こうした社会問題を少しでも解決すべく、寄付を集めて当事者たちを支援しているNPOのユナイテッド・ウェイは、最も根源的で人々の意識に影響を及ぼすビジュアル要素であるカラーに着目し、“#アンイグノアブル”、すなわち「無視できない」という名のキャンペーンを開始 した。
そのパートナーに選んだのは、業界標準的なカラーマッチングシステムを擁するパントンである。同社が誇るカラー研究所は、蛍光オレンジに似た新しいカラーを作り出した。ユナイテッド・ウェイは、これをキャンペーンのシンボルカラーにすると共に、ポスターやTシャツ、スマートフォンケース、ランチバッグなどに採用したマーチャンダイズを展開して、目に見えない社会問題の顕在化を図っている。
その新しいシンボルカラーが生まれた経緯は、ビデオ映像として残され、紹介されている。その画像を追いながら、色が持つ力と、シンボルカラーを作ることの意義を見てみよう。
カラーというビジュアル情報は、無意識のうちに人々に特定のメッセージや意味を感じさせ、感情を呼び起こすパワーを秘めている 。そして、このキャンペーンのためにパントン・カラー研究所が作り出したカラーは「世界で最も無視できない」ことを念頭に置いて調合されている。
社会に改革を起こす方法はいろいろと存在するが、パントンとユナイテッド・ウェイが注目したのはアートの持つ力である。
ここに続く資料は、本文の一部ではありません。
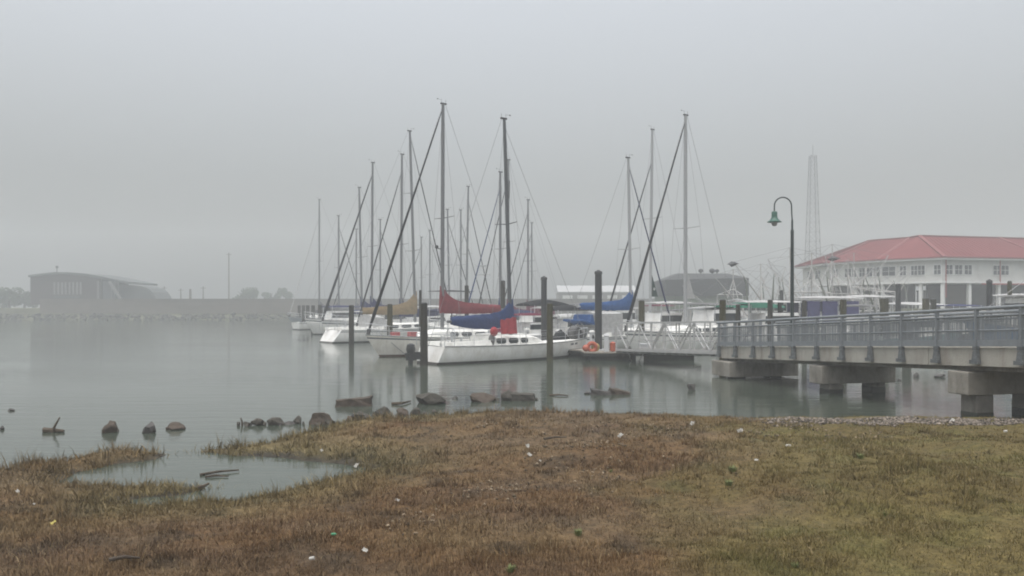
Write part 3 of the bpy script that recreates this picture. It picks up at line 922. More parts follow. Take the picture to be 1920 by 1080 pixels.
for k, (px, d, tp) in enumerate(((561, 121, 573), (569, 117, 573), (577, 112, 573), (587, 104, 573), (600, 98, 572), (615, 93, 572))):
    pile(px, tp, d, 6 + k * 0.6, ['farthest left pile of the row behind the grey hull', 'second pile of the row behind the grey hull',
         'third pile of the row left of the far mast', 'pile of the far row just left of the far mast', 'pile below the thin far left mast', 'pile behind the second white bow of the far row'][k], 'wood')
# the pile on the bank side, an old leaning stub in the shallows

# ------------------------------------------------------------------ boats
def hull_fn(L, B, fb0, fb1, rake, scoop, deep=0.5):
    def b(t):
        if t < 0.45:
            return B / 2 * (0.7 + 0.3 * math.sin(math.pi / 2 * t / 0.45))
        return B / 2 * max(0.0, 1 - ((t - 0.45) / 0.55) ** 2.1)
    def sheer(t):
        return fb0 + (fb1 - fb0) * t ** 1.7 - 0.07 * math.sin(math.pi * t)
    def pt(t, u, side):
        """u 0 keel .. 1 deck edge"""
        s = sheer(t)
        rows = [(0.0, -deep), (0.55, -deep * 0.62), (0.8, -0.02), (0.87, 0.11), (0.95, s * 0.55), (0.985, s * 0.84), (0.99, s * 0.91), (1.0, s)]
        yf, z = rows[u]
        zf = (z + deep) / (s + deep)
        w = b(t) * yf * (1 - (t ** 4) * 0.25 * (1 - zf))
        x = L * t - rake * (1 - zf) ** 1.15 * max(0, (t - 0.35) / 0.65) ** 3 + scoop * (zf - 0.35) * max(0, (1 - t / 0.25)) ** 1.5
        return (x, side * w, z)
    return b, sheer, pt

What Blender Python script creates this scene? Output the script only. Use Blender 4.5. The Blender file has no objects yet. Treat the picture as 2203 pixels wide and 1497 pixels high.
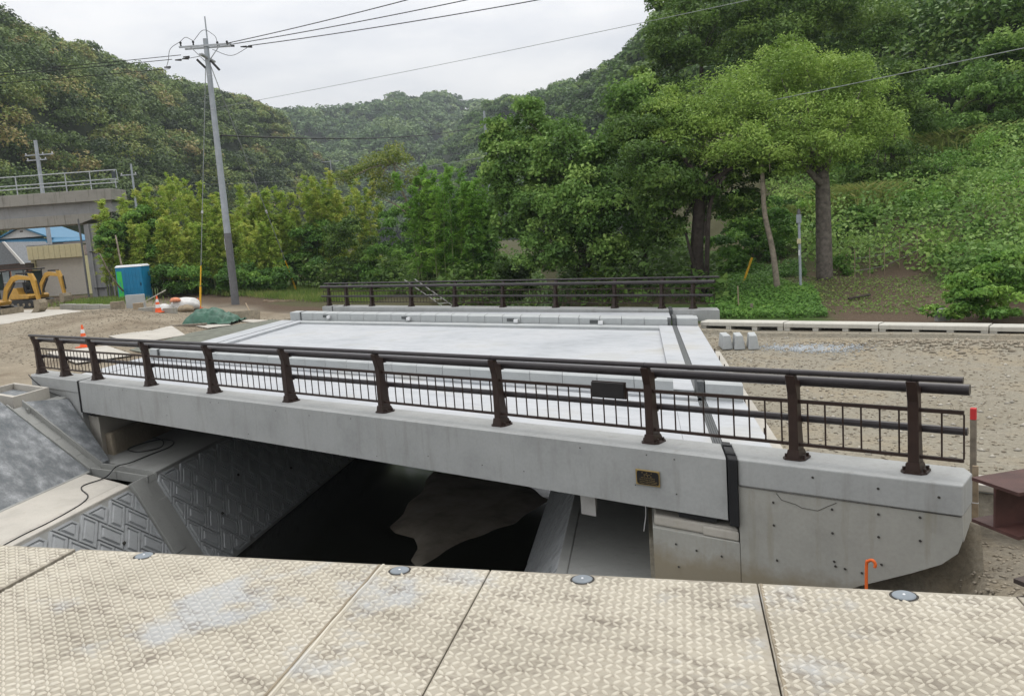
import bpy, bmesh, math, random
import numpy as np
from mathutils import Vector, Matrix

# ------------------------------------------------------------------ camera, sky, sun, exposure
SC = bpy.context.scene
COL = SC.collection
R = math.radians

def set_camera():
    yaw, pitch, roll = R(38.149), R(-7.658), R(-4.065)
    cy, sy = math.cos(yaw), math.sin(yaw)
    f = Vector((-sy, cy, 0)); r = Vector((cy, sy, 0)); u = Vector((0, 0, 1))
    f2 = f * math.cos(pitch) + u * math.sin(pitch)
    u2 = -f * math.sin(pitch) + u * math.cos(pitch)
    r3 = r * math.cos(roll) + u2 * math.sin(roll)
    u3 = -r * math.sin(roll) + u2 * math.cos(roll)
    m = Matrix((r3, u3, -f2)).transposed().to_4x4()
    m.translation = Vector((19.602, -9.041, 2.670))
    cd = bpy.data.cameras.new('camera')
    cd.sensor_fit = 'HORIZONTAL'; cd.sensor_width = 36.0
    cd.lens = 1815.9 / 2203.0 * 36.0
    cd.clip_start = 0.05; cd.clip_end = 5000.0
    o = bpy.data.objects.new('camera', cd); COL.objects.link(o)
    o.matrix_world = m
    SC.camera = o
set_camera()

SUN_EL, SUN_AZ = R(60), R(-20)      # azimuth measured from +Y towards +X
w = bpy.data.worlds.new("World"); SC.world = w; w.use_nodes = True
def build_world():
    nt = w.node_tree; nt.nodes.clear(); N = nt.nodes.new; K = nt.links.new
    out = N('ShaderNodeOutputWorld'); add = N('ShaderNodeAddShader')
    b1 = N('ShaderNodeBackground'); b2 = N('ShaderNodeBackground')
    sky = N('ShaderNodeTexSky'); sky.sky_type = 'NISHITA'; sky.sun_disc = False
    sky.sun_elevation = SUN_EL; sky.sun_rotation = SUN_AZ
    sky.air_density = 1.0; sky.dust_density = 3.0
    b1.inputs['Strength'].default_value = 0.015
    K(sky.outputs[0], b1.inputs['Color'])
    # a closed cloud deck: brighter overhead than at the horizon, soft streaky clouds
    tc = N('ShaderNodeTexCoord'); sep = N('ShaderNodeSeparateXYZ'); K(tc.outputs['Generated'], sep.inputs[0])
    mx = N('ShaderNodeMath'); mx.operation = 'MAXIMUM'; mx.inputs[1].default_value = 0.0; K(sep.outputs['Z'], mx.inputs[0])
    cie = N('ShaderNodeMath'); cie.operation = 'MULTIPLY_ADD'; cie.inputs[1].default_value = 2/3; cie.inputs[2].default_value = 1/3
    K(mx.outputs[0], cie.inputs[0])
    mp = N('ShaderNodeMapping'); mp.inputs['Scale'].default_value = (1.6, 1.6, 6.0); K(tc.outputs['Generated'], mp.inputs[0])
    nz = N('ShaderNodeTexNoise'); nz.inputs['Scale'].default_value = 2.2; nz.inputs['Detail'].default_value = 6; nz.inputs['Roughness'].default_value = .55
    K(mp.outputs[0], nz.inputs['Vector'])
    rp = N('ShaderNodeValToRGB'); e = rp.color_ramp.elements
    e[0].position = .30; e[0].color = (.74, .765, .815, 1)
    e[1].position = .68; e[1].color = (1.04, 1.03, 1.02, 1)
    K(nz.outputs['Fac'], rp.inputs[0])
    mul = N('ShaderNodeVectorMath'); mul.operation = 'SCALE'; K(rp.outputs[0], mul.inputs[0]); K(cie.outputs[0], mul.inputs['Scale'])
    K(mul.outputs[0], b2.inputs['Color']); b2.inputs['Strength'].default_value = CLOUD
    K(b1.outputs[0], add.inputs[0]); K(b2.outputs[0], add.inputs[1]); K(add.outputs[0], out.inputs[0])
CLOUD = 1.95
build_world()
sd = bpy.data.lights.new('sun', 'SUN'); sd.energy = 1.2; sd.angle = R(35); sd.color = (1, .97, .92)
so = bpy.data.objects.new('sun', sd); COL.objects.link(so)
sdir = Vector((math.sin(SUN_AZ) * math.cos(SUN_EL), math.cos(SUN_AZ) * math.cos(SUN_EL), math.sin(SUN_EL)))
so.rotation_euler = sdir.to_track_quat('Z', 'Y').to_euler(); so.location = (0, 0, 60)
SC.view_settings.view_transform = 'Standard'; SC.view_settings.look = 'None'
SC.view_settings.exposure = 0.0; SC.view_settings.gamma = 1.0; SC.view_settings.use_curve_mapping = False
SC.cycles.max_bounces = 4; SC.cycles.diffuse_bounces = 2; SC.cycles.transmission_bounces = 2; SC.cycles.glossy_bounces = 2
SC.cycles.volume_bounces = 0; SC.cycles.transparent_max_bounces = 6
SC.cycles.caustics_reflective = False; SC.cycles.caustics_refractive = False

RNG = np.random.default_rng(7)
random.seed(7)

# ------------------------------------------------------------------ materials
MATS = {}
def nodes(name, rough=.8, spec=.3, metal=0.0):
    m = bpy.data.materials.new(name); m.use_nodes = True
    nt = m.node_tree; b = nt.nodes['Principled BSDF']
    b.inputs['Roughness'].default_value = rough
    b.inputs['Specular IOR Level'].default_value = spec
    b.inputs['Metallic'].default_value = metal
    MATS[name] = m
    return m, nt, b
def noise(nt, scale, detail=5, rough=.6, coord='Object', stretch=None):
    tc = nt.nodes.new('ShaderNodeTexCoord'); n = nt.nodes.new('ShaderNodeTexNoise')
    n.inputs['Scale'].default_value = scale; n.inputs['Detail'].default_value = detail; n.inputs['Roughness'].default_value = rough
    if stretch:
        mp = nt.nodes.new('ShaderNodeMapping'); mp.inputs['Scale'].default_value = stretch
        nt.links.new(tc.outputs[coord], mp.inputs[0]); nt.links.new(mp.outputs[0], n.inputs['Vector'])
    else:
        nt.links.new(tc.outputs[coord], n.inputs['Vector'])
    return n.outputs['Fac']
def ramp(nt, fac, stops):
    r = nt.nodes.new('ShaderNodeValToRGB'); el = r.color_ramp.elements
    while len(el) < len(stops): el.new(.5)
    for e, (p, c) in zip(el, stops):
        e.position = p; e.color = (*c, 1) if len(c) == 3 else c
    if fac is not None: nt.links.new(fac, r.inputs[0])
    return r.outputs[0]
def mix(nt, fac, a, b, kind='MIX'):
    m = nt.nodes.new('ShaderNodeMix'); m.data_type = 'RGBA'; m.blend_type = kind
    for s, v in ((m.inputs['Factor'], fac), (m.inputs[6], a), (m.inputs[7], b)):
        if hasattr(v, 'is_output'): nt.links.new(v, s)
        else: s.default_value = v if not isinstance(v, tuple) else (*v, 1)
    return m.outputs[2]
def bump(nt, b, h, strength=.3, dist=.02):
    n = nt.nodes.new('ShaderNodeBump'); n.inputs['Strength'].default_value = strength; n.inputs['Distance'].default_value = dist
    nt.links.new(h, n.inputs['Height']); nt.links.new(n.outputs[0], b.inputs['Normal'])
def simple(name, col, rough=.7, spec=.3, metal=0, var=.18, scale=6, bs=0, bsc=60):
    m, nt, b = nodes(name, rough, spec, metal)
    n = noise(nt, scale)
    lo = tuple(c * (1 - var) for c in col); hi = tuple(min(1, c * (1 + var)) for c in col)
    nt.links.new(ramp(nt, n, [(.3, lo), (.7, hi)]), b.inputs['Base Color'])
    if bs: bump(nt, b, noise(nt, bsc), bs, .01)
    return m
def concrete(name, col, stain=(.20, .18, .13), streak=.35, blotch=.5, rough=.85, scale=1.0, coord='Object'):
    m, nt, b = nodes(name, rough, .25)
    big = noise(nt, 1.3 * scale, 6, .65, coord); fine = noise(nt, 24 * scale, 6, .7, coord)
    c = ramp(nt, big, [(.28, tuple(x * .84 for x in col)), (.5, col), (.72, tuple(min(1, x * 1.08) for x in col))])
    c = mix(nt, blotch, c, ramp(nt, fine, [(.3, (.86, .86, .86)), (.6, (1, 1, 1)), (.8, (1.0, 1.0, 1.0))]), 'MULTIPLY')
    st = noise(nt, 3.0 * scale, 5, .6, coord, (2.2, 2.2, .22))
    f = nt.nodes.new('ShaderNodeMapRange'); f.inputs[1].default_value = .55; f.inputs[2].default_value = .78; f.inputs[4].default_value = streak
    nt.links.new(st, f.inputs[0])
    c = mix(nt, f.outputs[0], c, stain)
    nt.links.new(c, b.inputs['Base Color'])
    bump(nt, b, fine, .12, .01)
    return m
def leafmat(name, stops, trans=.30, rough=.55, gain=1.9):
    stops = [(p, tuple(min(.6, c * gain) for c in col)) for p, col in stops]
    m = bpy.data.materials.new(name); m.use_nodes = True; nt = m.node_tree; nt.nodes.clear(); N = nt.nodes.new
    out = N('ShaderNodeOutputMaterial'); d = N('ShaderNodeBsdfPrincipled'); t = N('ShaderNodeBsdfTranslucent'); ms = N('ShaderNodeMixShader')
    d.inputs['Roughness'].default_value = rough; d.inputs['Specular IOR Level'].default_value = .18
    at = N('ShaderNodeAttribute'); at.attribute_name = 't'
    c = ramp(nt, at.outputs['Fac'], stops)
    nt.links.new(c, d.inputs['Base Color']); nt.links.new(c, t.inputs['Color'])
    ms.inputs[0].default_value = trans
    nt.links.new(d.outputs[0], ms.inputs[1]); nt.links.new(t.outputs[0], ms.inputs[2]); nt.links.new(ms.outputs[0], out.inputs[0])
    MATS[name] = m
    return m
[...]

同じカラーを用いて、さまざまなアート作品を作り出し、世の中に広めることで、そのカラーが想起させる問題を人々に意識させるようにした のだ。
ビデオには、実際に貧困や孤立、失業に悩む人たちも登場し、このキャンペーンの意義を語っている。目を背けないことが問題と向き合う第一歩であり、目を惹きつける独自のカラーがその役割を担っている。
映像の締めくくりは、文字とロゴマークのシンプルな画面構成となっているが、特定の単語のみの色付けや、白地からオレンジに転換するカラーの使い方によって強い印象が残る。
対象がWebサイトであれ動画コンテンツであれ、特定の色合いやトーンにこだわることは、統一感を持ってメッセージ性を高める有効な手段といえる。自社サイトのリニューアルやプロモーション用動画の制作の際には、カラーを核とするプランにもチャレンジしてみることをおすすめしたい 。